Short problem — Repeat verbatim only the lines from the opening of the material below through the one that contains "from mathutils import".

Supplied data —
※ ※ ※
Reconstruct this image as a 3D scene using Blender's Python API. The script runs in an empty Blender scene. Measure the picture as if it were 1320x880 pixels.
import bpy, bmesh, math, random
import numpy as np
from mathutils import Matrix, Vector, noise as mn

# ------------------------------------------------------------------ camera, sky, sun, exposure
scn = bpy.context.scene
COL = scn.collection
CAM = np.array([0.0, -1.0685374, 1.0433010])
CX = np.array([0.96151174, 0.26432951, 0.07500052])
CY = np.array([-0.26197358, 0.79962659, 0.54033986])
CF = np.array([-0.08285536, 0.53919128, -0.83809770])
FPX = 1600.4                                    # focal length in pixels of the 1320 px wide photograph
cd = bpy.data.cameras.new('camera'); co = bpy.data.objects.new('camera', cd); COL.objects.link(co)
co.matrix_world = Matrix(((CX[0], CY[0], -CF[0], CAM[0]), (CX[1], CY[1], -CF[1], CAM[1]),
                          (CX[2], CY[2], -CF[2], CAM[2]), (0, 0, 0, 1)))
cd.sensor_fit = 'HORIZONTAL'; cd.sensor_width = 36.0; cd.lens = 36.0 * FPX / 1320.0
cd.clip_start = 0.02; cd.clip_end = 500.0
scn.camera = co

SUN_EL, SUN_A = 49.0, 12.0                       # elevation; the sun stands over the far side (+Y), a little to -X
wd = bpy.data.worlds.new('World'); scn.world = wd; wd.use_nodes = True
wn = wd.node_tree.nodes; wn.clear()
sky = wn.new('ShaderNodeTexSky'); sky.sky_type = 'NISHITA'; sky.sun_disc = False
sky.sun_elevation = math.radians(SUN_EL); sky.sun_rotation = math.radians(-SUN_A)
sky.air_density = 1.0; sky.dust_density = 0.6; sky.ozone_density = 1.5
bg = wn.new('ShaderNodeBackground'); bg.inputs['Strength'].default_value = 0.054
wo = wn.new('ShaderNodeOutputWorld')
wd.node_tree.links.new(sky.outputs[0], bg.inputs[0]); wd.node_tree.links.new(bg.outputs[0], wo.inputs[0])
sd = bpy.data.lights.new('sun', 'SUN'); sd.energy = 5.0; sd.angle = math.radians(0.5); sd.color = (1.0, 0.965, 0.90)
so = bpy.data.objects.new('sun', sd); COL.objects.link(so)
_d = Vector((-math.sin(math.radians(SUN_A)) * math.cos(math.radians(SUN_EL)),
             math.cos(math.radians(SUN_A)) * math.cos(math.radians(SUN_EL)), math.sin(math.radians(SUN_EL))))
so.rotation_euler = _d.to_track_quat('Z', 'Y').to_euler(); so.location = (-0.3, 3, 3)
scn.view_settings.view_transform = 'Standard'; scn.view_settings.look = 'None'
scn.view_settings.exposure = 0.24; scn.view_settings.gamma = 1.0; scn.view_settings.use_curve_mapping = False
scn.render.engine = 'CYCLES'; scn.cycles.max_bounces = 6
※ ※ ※
Task response —
Reconstruct this image as a 3D scene using Blender's Python API. The script runs in an empty Blender scene. Measure the picture as if it were 1320x880 pixels.
import bpy, bmesh, math, random
import numpy as np
from mathutils import Matrix, Vector, noise as mn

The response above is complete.